What compels me, then, to forgive, kiss and clasp their little bodies each morning as if hanging on for dear life?


Like the rest of nature, animals are unapologetic about what they are: of the earth in ways we humans have rejected. Animals are a bridge between the "lower" world of the seemingly inanimate - trees, rocks, ground – and the "higher" world of the self-conscious. Animals are a reminder of where we came from and what we're made of. They are the bearers of our ancestry. As much as contemporary life asks us to think and behave otherwise, deep, forgotten parts of ourselves are embodied by animals, and thus, most of us are fascinated with them.

Another of their roles in the mystery is to represent layers of the world that humans are not designed to perceive:
  • Cats see ten times better in the dark than we do, and dogs hear sounds far above human range.
  • Bees can see ultraviolet light, revealing yet another layer of reality beyond our own. Click on the flower names on this site to see how the world looks to them.

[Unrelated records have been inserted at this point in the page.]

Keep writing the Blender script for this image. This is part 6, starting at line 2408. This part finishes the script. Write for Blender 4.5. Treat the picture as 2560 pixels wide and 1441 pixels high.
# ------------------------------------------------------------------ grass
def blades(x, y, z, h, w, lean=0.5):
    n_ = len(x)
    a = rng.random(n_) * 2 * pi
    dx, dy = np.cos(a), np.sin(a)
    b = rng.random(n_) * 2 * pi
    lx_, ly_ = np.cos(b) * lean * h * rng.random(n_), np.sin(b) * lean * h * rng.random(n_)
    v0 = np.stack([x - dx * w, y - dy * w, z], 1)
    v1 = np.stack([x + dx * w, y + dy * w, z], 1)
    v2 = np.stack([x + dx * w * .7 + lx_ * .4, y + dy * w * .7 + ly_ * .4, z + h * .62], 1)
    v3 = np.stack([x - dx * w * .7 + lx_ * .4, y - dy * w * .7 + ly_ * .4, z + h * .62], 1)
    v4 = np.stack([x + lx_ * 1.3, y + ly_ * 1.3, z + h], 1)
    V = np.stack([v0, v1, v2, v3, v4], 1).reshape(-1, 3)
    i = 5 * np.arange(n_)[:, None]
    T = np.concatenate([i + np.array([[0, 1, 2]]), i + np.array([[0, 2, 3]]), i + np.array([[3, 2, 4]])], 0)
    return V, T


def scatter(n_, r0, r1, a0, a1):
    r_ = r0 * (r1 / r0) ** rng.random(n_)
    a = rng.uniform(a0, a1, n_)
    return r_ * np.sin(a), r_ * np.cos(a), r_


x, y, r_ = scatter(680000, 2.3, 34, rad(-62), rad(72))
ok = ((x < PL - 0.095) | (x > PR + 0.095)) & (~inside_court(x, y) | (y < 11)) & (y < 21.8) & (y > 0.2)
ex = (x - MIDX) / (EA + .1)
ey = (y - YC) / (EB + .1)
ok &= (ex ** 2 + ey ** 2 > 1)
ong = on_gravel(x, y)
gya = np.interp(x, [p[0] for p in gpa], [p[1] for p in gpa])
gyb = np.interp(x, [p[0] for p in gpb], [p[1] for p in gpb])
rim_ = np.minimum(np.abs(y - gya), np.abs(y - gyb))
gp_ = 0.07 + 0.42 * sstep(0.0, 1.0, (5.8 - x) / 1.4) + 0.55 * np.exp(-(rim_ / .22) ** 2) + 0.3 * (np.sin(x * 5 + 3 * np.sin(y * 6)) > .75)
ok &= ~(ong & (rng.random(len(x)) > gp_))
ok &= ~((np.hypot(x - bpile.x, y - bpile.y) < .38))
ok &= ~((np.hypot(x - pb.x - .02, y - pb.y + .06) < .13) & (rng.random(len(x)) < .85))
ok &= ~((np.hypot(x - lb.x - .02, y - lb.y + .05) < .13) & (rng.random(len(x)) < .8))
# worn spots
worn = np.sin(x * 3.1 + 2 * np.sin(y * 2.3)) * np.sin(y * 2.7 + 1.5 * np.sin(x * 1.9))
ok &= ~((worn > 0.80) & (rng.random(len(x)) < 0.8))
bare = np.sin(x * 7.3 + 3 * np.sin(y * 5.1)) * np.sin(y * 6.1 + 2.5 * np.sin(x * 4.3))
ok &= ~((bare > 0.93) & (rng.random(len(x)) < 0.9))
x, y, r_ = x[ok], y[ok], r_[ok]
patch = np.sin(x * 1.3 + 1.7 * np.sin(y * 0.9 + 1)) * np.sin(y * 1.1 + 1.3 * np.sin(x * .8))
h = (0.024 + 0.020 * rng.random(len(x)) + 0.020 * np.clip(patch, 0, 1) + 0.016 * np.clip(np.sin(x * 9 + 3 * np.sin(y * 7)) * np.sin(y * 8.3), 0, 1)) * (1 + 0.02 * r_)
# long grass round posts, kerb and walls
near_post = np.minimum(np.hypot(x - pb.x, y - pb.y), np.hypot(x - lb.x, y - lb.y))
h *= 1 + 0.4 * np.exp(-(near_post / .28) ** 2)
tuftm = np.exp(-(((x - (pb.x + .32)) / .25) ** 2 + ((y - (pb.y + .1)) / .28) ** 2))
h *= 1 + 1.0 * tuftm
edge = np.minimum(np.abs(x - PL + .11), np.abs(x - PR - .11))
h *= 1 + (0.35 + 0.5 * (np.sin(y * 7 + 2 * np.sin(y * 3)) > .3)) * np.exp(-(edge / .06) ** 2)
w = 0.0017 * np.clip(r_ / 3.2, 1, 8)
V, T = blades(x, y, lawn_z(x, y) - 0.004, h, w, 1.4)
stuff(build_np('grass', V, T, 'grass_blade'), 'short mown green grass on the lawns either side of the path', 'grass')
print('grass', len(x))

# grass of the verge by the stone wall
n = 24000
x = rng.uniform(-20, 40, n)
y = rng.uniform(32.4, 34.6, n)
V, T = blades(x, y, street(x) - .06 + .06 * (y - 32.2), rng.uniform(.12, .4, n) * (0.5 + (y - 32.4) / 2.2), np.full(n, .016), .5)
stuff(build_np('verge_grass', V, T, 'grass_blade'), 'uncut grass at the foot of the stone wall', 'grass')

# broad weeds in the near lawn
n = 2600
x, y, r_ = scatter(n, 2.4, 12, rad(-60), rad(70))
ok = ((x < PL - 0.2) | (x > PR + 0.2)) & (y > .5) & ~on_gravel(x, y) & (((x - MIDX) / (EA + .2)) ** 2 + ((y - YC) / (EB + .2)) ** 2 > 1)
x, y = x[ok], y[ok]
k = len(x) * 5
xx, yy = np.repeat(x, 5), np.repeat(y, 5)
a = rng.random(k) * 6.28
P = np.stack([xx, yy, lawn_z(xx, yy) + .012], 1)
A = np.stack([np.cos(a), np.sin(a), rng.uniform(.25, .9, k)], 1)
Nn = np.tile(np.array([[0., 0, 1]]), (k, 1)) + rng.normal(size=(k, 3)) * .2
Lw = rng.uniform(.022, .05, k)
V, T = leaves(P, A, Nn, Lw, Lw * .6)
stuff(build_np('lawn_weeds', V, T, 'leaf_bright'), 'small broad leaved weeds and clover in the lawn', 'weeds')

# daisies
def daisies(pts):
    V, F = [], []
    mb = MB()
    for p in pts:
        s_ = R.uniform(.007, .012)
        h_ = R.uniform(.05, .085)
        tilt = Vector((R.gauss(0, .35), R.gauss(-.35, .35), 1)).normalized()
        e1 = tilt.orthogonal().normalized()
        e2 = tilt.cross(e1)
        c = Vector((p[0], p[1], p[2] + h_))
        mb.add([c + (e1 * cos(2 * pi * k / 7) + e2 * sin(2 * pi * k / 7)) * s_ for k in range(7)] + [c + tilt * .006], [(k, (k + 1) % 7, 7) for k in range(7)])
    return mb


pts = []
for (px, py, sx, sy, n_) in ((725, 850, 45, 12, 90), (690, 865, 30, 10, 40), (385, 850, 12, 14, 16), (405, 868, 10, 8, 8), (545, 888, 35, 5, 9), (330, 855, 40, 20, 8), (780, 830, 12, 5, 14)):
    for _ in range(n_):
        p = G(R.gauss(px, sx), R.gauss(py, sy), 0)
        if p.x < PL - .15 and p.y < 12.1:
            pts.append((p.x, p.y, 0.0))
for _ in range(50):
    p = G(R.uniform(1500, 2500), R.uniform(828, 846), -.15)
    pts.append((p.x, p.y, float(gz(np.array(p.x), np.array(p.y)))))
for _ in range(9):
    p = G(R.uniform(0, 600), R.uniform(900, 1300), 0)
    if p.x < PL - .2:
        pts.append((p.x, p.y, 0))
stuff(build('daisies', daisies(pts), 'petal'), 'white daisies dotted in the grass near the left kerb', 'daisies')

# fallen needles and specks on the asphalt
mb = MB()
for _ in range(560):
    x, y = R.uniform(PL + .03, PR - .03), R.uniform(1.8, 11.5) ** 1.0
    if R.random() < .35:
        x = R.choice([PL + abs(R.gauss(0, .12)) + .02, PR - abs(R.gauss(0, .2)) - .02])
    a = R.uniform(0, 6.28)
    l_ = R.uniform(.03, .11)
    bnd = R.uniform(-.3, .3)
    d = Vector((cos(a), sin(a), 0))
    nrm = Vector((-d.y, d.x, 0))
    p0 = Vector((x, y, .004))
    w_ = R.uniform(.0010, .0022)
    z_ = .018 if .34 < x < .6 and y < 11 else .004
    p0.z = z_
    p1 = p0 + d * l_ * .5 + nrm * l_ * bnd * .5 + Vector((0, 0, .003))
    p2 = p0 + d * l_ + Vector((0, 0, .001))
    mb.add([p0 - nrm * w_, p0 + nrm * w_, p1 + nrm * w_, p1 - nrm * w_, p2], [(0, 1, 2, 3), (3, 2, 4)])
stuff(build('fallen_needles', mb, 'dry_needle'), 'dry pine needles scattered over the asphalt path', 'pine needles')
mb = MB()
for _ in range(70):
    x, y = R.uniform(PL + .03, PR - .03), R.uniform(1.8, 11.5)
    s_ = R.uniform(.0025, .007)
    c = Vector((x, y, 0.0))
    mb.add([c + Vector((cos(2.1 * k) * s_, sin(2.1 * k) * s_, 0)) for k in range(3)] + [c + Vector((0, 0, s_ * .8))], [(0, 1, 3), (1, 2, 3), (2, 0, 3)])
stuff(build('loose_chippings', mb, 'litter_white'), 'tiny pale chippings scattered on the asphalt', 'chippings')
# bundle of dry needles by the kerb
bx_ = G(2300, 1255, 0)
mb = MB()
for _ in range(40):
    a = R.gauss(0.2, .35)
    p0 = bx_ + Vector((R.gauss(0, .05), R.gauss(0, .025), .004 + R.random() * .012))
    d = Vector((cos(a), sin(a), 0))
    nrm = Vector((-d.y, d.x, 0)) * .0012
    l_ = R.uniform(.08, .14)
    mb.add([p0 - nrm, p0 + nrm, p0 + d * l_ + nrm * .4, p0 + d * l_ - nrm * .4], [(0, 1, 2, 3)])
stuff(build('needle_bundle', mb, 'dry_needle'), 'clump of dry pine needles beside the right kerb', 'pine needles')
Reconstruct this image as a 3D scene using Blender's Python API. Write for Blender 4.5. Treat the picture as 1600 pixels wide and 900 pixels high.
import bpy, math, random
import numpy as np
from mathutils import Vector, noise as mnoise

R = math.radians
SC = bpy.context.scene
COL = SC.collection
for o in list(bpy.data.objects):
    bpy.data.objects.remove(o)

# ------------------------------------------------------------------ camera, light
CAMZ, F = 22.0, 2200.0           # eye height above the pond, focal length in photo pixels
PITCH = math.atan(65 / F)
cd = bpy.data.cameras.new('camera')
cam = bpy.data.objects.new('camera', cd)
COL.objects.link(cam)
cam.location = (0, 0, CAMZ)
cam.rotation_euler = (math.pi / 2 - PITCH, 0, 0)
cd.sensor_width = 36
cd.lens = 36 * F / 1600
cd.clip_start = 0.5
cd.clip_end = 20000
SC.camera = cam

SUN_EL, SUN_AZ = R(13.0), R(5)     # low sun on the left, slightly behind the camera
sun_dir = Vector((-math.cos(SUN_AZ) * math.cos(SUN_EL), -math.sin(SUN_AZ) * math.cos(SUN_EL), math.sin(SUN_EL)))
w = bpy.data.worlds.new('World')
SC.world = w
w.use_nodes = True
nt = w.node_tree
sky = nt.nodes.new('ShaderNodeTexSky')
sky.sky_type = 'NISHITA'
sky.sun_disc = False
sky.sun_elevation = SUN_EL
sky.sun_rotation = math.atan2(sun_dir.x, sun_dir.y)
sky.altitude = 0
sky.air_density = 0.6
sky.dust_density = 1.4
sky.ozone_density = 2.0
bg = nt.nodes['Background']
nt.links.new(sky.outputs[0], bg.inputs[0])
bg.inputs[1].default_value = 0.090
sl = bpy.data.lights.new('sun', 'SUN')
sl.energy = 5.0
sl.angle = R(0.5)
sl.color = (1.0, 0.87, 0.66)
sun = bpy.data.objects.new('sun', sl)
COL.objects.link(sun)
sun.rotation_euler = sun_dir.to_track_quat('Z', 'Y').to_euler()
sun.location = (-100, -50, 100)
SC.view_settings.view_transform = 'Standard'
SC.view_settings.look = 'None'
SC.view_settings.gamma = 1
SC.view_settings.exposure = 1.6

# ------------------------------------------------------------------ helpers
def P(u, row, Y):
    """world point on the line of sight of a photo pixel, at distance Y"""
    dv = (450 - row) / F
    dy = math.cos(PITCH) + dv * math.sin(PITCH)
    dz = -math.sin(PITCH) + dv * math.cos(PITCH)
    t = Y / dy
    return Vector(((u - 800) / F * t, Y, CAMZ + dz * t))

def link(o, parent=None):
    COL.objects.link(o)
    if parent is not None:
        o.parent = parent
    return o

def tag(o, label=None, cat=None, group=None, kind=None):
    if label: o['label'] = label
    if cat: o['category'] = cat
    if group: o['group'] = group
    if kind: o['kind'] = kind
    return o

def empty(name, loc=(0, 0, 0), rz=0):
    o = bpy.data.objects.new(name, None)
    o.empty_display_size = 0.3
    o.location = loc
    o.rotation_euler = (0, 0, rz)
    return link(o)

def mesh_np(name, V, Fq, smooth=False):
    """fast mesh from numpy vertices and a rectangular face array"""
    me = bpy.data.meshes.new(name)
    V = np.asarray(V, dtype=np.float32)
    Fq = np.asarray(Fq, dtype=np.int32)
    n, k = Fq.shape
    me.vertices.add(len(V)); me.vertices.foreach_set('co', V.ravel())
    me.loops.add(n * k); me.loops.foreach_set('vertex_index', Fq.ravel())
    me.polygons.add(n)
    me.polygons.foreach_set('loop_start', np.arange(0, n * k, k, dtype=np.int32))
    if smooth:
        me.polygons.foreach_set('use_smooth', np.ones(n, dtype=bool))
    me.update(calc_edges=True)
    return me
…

  • Elephants and whales communicate via low-frequency sound and seismic waves that carry up to six miles. Furthermore, says one researcher, "when it rains in Angola, elephants 100 miles away in Etosha National Park start to move north in search of water. It could be that they are sensing underground vibrations generated by thunder."
So what are your own reminders of your origins? What in the natural world especially calls to you? Have you ever had an experience in or with nature that is unitive – i.e., made you feel connected to it at a visceral, unspoken level?